● **What the task asks**
List every line in this data where the string "image" occurs.

● **Supplied information**
====

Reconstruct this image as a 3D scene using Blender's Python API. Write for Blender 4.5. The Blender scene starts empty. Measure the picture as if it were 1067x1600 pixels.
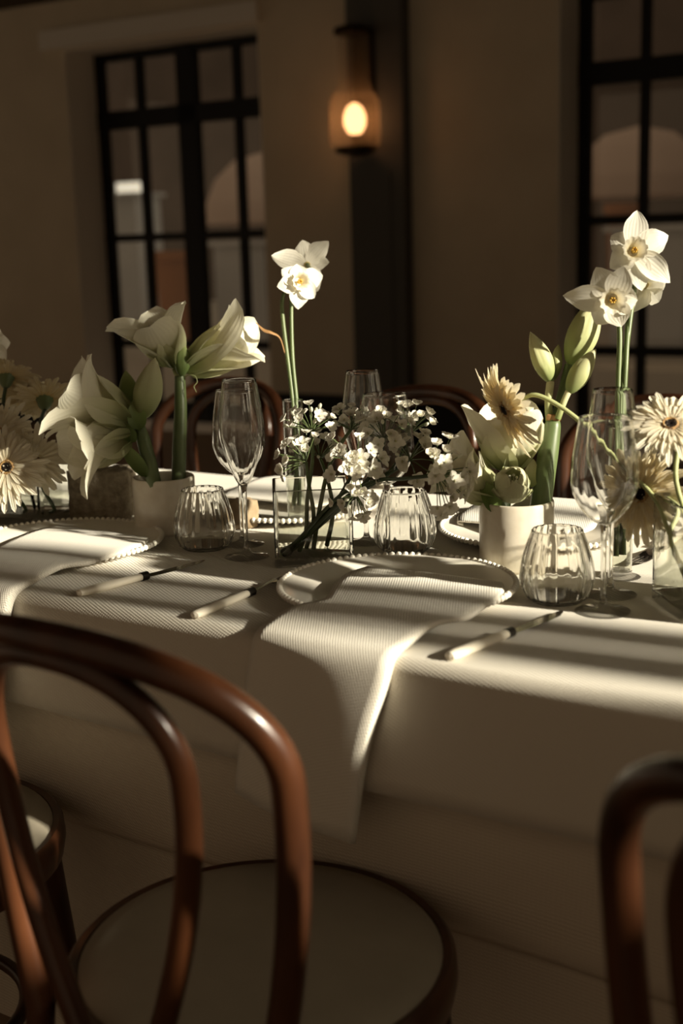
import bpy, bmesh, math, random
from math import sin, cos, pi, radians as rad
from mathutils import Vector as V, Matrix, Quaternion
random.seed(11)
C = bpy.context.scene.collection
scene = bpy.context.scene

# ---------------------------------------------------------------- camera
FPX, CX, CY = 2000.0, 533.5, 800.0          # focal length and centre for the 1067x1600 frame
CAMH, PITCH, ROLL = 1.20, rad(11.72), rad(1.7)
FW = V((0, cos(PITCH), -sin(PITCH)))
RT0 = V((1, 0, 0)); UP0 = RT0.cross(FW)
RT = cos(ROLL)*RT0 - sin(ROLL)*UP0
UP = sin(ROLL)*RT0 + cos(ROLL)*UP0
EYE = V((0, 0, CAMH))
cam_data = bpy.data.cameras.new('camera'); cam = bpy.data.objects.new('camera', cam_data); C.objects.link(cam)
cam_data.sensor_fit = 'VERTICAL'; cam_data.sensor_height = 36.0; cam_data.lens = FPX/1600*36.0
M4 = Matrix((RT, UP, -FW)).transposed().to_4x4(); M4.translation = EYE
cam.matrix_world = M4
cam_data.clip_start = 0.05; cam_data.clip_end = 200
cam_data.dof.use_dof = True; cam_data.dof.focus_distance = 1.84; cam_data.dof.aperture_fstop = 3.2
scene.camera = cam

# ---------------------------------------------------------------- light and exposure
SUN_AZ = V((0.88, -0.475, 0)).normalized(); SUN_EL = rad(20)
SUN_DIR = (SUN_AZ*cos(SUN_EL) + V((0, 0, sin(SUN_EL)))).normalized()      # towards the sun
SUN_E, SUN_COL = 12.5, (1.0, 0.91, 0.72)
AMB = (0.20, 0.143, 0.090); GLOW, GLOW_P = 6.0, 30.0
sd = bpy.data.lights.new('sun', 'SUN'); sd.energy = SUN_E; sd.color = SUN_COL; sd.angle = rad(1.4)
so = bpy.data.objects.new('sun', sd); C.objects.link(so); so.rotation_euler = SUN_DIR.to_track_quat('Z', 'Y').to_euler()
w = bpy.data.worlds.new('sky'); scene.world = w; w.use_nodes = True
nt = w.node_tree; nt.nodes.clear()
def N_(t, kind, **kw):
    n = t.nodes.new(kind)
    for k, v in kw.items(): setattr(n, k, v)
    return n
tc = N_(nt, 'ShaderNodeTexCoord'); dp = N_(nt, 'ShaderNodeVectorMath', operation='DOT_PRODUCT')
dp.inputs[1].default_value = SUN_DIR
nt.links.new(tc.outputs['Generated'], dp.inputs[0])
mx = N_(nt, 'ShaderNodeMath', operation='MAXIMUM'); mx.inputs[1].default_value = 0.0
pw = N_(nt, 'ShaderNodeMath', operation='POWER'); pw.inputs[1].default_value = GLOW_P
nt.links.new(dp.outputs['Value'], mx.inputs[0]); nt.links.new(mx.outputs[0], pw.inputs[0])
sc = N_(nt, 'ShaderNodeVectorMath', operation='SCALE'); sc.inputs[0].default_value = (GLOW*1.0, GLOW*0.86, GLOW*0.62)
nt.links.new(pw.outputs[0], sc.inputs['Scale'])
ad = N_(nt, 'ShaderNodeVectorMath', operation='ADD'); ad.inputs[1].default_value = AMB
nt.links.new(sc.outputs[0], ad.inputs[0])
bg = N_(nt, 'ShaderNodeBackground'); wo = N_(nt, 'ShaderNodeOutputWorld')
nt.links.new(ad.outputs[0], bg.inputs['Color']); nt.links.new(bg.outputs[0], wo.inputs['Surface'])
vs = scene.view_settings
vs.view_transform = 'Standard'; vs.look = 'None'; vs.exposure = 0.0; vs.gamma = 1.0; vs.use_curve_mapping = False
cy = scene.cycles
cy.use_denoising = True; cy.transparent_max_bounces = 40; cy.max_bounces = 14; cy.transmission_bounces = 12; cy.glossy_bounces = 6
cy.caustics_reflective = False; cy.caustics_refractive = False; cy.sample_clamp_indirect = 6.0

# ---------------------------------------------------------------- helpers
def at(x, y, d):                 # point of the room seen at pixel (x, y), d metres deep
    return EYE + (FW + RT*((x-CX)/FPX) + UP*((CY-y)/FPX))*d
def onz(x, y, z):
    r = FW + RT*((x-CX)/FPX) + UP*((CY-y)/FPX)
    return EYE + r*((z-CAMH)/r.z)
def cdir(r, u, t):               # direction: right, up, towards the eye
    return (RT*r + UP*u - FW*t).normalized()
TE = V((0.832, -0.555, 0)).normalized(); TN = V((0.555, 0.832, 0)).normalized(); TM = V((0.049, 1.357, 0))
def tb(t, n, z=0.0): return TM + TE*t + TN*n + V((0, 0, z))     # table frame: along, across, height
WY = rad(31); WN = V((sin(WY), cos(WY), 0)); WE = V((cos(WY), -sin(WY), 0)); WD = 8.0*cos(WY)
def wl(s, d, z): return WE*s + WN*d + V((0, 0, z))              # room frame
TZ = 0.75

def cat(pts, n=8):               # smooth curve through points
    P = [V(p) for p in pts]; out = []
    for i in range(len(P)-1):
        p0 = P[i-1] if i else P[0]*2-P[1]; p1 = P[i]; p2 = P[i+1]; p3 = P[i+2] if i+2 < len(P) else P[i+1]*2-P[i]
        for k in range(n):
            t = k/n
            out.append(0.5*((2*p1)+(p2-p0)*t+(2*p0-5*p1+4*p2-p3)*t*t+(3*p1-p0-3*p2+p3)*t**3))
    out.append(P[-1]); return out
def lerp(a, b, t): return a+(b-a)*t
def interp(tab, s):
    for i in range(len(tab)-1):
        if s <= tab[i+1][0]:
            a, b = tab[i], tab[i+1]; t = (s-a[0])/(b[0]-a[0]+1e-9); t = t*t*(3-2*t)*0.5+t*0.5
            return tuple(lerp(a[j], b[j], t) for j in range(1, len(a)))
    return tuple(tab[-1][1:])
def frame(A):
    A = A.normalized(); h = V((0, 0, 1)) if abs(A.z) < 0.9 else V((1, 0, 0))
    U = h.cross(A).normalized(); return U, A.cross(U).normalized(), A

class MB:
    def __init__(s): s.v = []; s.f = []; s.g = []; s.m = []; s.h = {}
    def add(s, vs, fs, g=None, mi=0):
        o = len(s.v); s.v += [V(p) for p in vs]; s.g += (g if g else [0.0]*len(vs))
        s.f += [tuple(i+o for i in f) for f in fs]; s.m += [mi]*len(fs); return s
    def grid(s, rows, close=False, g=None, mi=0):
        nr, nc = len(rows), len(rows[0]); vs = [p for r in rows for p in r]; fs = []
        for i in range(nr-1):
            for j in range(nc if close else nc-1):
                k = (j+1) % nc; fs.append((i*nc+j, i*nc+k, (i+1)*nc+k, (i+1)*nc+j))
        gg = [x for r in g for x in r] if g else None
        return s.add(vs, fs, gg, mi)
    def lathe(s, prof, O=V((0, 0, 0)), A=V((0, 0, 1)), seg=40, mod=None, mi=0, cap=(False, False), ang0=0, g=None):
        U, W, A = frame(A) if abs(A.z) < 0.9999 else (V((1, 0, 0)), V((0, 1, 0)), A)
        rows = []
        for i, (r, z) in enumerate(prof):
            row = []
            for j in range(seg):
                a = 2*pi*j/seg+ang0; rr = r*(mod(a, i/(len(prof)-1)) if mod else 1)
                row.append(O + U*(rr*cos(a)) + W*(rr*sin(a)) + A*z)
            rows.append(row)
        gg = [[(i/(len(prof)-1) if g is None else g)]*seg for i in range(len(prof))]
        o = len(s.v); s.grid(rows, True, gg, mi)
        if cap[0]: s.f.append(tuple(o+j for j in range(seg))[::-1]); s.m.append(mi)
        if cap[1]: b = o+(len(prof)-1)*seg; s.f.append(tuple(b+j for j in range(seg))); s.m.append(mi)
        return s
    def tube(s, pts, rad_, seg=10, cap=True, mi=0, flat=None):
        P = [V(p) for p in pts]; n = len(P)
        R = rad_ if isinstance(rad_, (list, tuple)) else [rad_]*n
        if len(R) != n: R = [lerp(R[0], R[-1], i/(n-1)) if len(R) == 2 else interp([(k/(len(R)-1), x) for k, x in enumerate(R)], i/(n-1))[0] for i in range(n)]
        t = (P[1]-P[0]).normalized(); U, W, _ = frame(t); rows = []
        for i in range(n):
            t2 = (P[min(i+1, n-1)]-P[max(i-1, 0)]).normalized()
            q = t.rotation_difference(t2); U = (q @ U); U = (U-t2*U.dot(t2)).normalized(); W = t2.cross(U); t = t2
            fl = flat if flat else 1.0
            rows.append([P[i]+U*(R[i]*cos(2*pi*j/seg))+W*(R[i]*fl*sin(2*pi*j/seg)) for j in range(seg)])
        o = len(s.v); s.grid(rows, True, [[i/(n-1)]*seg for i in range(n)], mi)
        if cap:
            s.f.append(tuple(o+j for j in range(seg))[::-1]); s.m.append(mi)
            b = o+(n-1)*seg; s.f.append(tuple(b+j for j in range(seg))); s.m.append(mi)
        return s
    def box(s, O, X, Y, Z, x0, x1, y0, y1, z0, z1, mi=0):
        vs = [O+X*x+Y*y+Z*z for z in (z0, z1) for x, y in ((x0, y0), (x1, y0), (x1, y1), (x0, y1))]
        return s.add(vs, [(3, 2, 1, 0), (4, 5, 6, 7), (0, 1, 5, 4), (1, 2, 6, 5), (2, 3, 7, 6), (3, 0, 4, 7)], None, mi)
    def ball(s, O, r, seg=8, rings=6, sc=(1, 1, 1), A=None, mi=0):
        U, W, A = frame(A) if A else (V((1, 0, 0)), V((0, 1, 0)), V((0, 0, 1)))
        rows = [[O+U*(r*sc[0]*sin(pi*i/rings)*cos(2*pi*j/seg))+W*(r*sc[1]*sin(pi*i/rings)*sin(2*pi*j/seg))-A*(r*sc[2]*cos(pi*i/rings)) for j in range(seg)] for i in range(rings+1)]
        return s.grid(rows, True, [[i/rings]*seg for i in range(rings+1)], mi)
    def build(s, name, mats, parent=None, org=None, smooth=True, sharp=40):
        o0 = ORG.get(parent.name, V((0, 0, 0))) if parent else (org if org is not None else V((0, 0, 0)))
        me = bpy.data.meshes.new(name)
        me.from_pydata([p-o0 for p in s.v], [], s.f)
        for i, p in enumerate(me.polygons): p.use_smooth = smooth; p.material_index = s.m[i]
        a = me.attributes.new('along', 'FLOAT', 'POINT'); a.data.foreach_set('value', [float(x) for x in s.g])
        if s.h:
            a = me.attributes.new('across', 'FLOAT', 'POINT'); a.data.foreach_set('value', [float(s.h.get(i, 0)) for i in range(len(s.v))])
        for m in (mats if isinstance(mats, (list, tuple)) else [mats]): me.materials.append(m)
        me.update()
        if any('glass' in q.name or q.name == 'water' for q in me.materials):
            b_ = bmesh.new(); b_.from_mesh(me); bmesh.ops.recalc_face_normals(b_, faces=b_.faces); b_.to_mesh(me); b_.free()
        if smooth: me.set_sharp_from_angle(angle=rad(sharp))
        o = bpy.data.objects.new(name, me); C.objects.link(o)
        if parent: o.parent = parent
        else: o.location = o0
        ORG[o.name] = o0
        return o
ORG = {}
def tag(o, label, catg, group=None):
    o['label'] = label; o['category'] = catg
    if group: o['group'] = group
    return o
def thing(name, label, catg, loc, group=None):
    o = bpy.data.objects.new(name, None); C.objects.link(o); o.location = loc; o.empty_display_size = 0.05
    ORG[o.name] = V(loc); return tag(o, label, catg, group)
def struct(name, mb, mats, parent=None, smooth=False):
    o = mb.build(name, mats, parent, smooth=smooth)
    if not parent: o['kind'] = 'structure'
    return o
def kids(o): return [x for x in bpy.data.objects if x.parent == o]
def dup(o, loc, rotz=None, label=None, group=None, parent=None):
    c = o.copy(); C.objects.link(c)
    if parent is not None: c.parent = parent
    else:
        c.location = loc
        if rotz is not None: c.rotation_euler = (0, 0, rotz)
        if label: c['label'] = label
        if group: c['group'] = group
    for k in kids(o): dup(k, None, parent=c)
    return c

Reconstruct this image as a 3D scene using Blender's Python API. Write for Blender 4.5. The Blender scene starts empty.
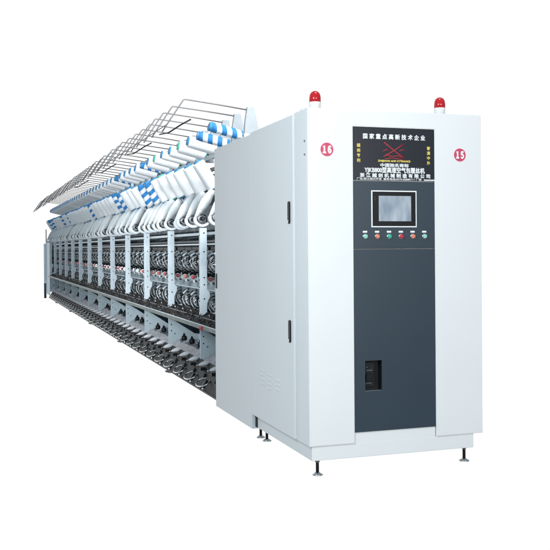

====

● **The answer**
Reconstruct this image as a 3D scene using Blender's Python API. Write for Blender 4.5. The Blender scene starts empty. Measure the picture as if it were 1067x1600 pixels.
Reconstruct this image as a 3D scene using Blender's Python API. Write for Blender 4.5. The Blender scene starts empty.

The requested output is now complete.